Q: What questions came up for you while you were shooting this?

Ken Burns: What would I have been? Would I have been a patriot or a loyalist? Could I have died for a cause? Remember at the end of the declaration, we pledge our lives, our fortunes, and our sacred honor.

George Washington’s one of the richest people in the country. He is definitely risking his life all the time and doesn’t need to in some instances. He’s rash, riding out on the battlefield to stop a retreat at Monmouth or to lead people on at Princeton or to stop a retreat at Kips Bay, where he could have been killed.

He’s basically in a tent, not at Mount Vernon, for most of the six and a half years of the war. And that’s an impressive thing. And the question of could you fight and die for a cause are all intertwined.

A scene from THE AMERICAN REVOLUTION. ©PBS

Q: This is a very wide-ranging portrait of George Washington. We see him make incredible mistakes, and doing incredibly smart things.

Ken Burns: That’s exactly right. As we all are, he’s a conflicted and complicated person and deeply flawed and makes rash decisions on the battlefield, risking his life and therefore the cause.

He makes two extraordinarily bad tactical maneuvers at the largest battle of the Revolution, Long Island, where he leaves his left flank exposed. And then the reason why we’re in Valley Forge and not in Philadelphia is because he does the same thing at a big battle, Brandywine, where he leaves the right flank. But saying that, he is the only person that could have kept everybody together.

Q: Why do you think that is?

Ken Burns: It’s a combination of personal probity and virtue, a kind of political savvy to be able to work with Congress, an ability to inspire people in the dead of night to fight. It’s also an ability to pick subordinate talent without fear of them overshadowing him. He’s really the one person you can say that about.

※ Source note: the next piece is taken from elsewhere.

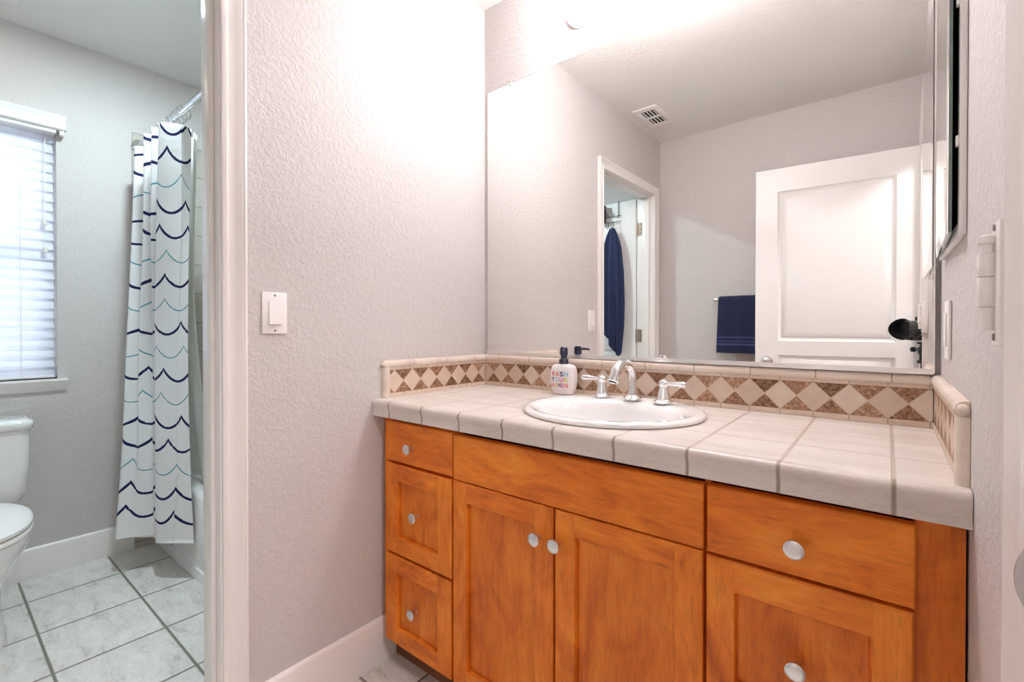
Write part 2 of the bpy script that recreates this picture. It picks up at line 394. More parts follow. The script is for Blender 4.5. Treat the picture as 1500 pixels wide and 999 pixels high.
# baseboards
def baseboard(name, pts, h, label, ret=False):
    """pts = straight run on plan; the board stands to the left of the run direction"""
    (x0, y0), (x1, y1) = pts; d = Vector((x1-x0, y1-y0)).normalized(); n = Vector((-d.y, d.x))
    prof = [(0, 0), (.013, 0), (.013, h-.012), (.009, h-.003), (.005, h), (0, h)]
    bm = bmesh.new()
    rings(bm, [[(p[0]+n.x*o, p[1]+n.y*o, z) for o, z in prof] for p in ((x0, y0), (x1, y1))])
    struct(name, bm, M['trim'], label, 'baseboard')
baseboard('baseboard_left', ((0, -.4655), (0, -.938)), .149, 'white baseboard under the light switch left of the vanity')
baseboard('baseboard_window', ((XW, -.809), (XW, -L)), .134, 'white baseboard under the window behind the toilet')
baseboard('baseboard_right', ((W, -.872), (W, -.535)), .149, 'white baseboard right of the vanity cabinet')
baseboard('baseboard_rear', ((0.014, -L), (W, -L)), .149, 'white baseboard opposite the mirror')

# door casings and jambs
CAS = [(0, 0), (0, .009), (.004, .0115), (.011, .0115), (.0135, .0085), (.020, .0075), (.034, .0105), (.043, .0155), (.046, .0165), (.0475, .0135), (.052, .0165), (.057, .015), (.057, 0)]
def casing(name, x, sx, ya, yb, top, label, mt=None):
    """U-shaped moulding round the opening ya > yb on the wall plane x, standing out along sx"""
    bm = bmesh.new()
    path = [lambda o, t: (x+sx*t, ya+o, 0), lambda o, t: (x+sx*t, ya+o, top+o), lambda o, t: (x+sx*t, yb-o, top+o), lambda o, t: (x+sx*t, yb-o, 0)]
    rings(bm, [[f(o, t) for o, t in CAS] for f in path])
    return struct(name, bm, mt or M['trim'], label, 'door casing')
casing('trim_1', 0, 1, YO0, YO1, ZD, 'white moulded casing round the doorway to the toilet room')
casing('trim_2', -PT, -1, YO0, YO1, ZD, 'white moulded casing on the toilet side of its doorway')
casing('trim_3', W, -1, RY0, RY1, ZD, 'white moulded casing round the entry doorway at the right edge')
def jamb(name, x0, x1, ya, yb, top, sx0, sx1, label):
    bm = bmesh.new(); t = .018; r = .004
    ya -= r; yb += r; top -= r
    box(bm, x0, x1, ya, ya+t, 0, top+t, .0015); box(bm, x0, x1, yb-t, yb, 0, top+t, .0015); box(bm, x0, x1, yb, ya, top, top+t, .0015)
    box(bm, sx0, sx1, ya-.011, ya, 0, top, .002); box(bm, sx0, sx1, yb, yb+.011, 0, top, .002); box(bm, sx0, sx1, yb+.011, ya-.011, top-.011, top, .002)
    return struct(name, bm, M['trim'], label, 'door jamb')
jamb('trim_4', -PT, 0, YO0, YO1, ZD, -.076, -.028, 'white door jamb with stop lining the toilet-room doorway')
jamb('trim_5', W, W+PT, RY0, RY1, ZD, W+.040, W+.085, 'white door jamb with stop lining the entry doorway')

# window
bm = bmesh.new(); xg = XW-.10
for a in ((WY1, WY0, WZ0, WZ0+.045), (WY1, WY0, WZ1-.045, WZ1)): box(bm, xg-.03, xg+.03, *a, .003)
for a in ((WY1, WY1+.05, WZ0+.045, WZ1-.045), (WY0-.05, WY0, WZ0+.045, WZ1-.045)): box(bm, xg-.03, xg+.03, *a, .003)
box(bm, xg-.025, xg+.025, WY1+.05, WY0-.05, 1.43, 1.475, .003)
win = struct('window_1', bm, M['white'], 'white framed window behind the blind over the toilet', 'window')
obj('window_pane', B(xg-.004, xg+.004, WY1+.05, WY0-.05, WZ0+.045, WZ1-.045), M['glass'], win)
bm = bmesh.new()
prism(bm, [(XW-.068, WZ0), (XW+.028, WZ0), (XW+.030, WZ0-.008), (XW+.022, WZ0-.028), (XW+.010, WZ0-.052), (XW+.0005, WZ0-.056), (XW+.0005, WZ0-.0005), (XW-.068, WZ0-.0005)], 'y', WY1-.03, WY0+.032)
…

Q: Why is this coming out in November, when the 250th birthday is next year? Why not premiere it on a more significant date?

Ken Burns: There’s no reason. In fact, not having a significant date is super important, so it’s not a traffic jam. It’s not like trying to leave the city on Friday afternoon. When we were working on this, nobody was thinking about 250.

I realized how good it would be to come out in the fall, which is the traditional time when PBS shows our long, big footprint series. And also well in advance of the 4th of July. My great worry before I even knew there was going to be a 250-anything was that we would be drowned in fife and drum treacle, that we would go back to this romanticized thing.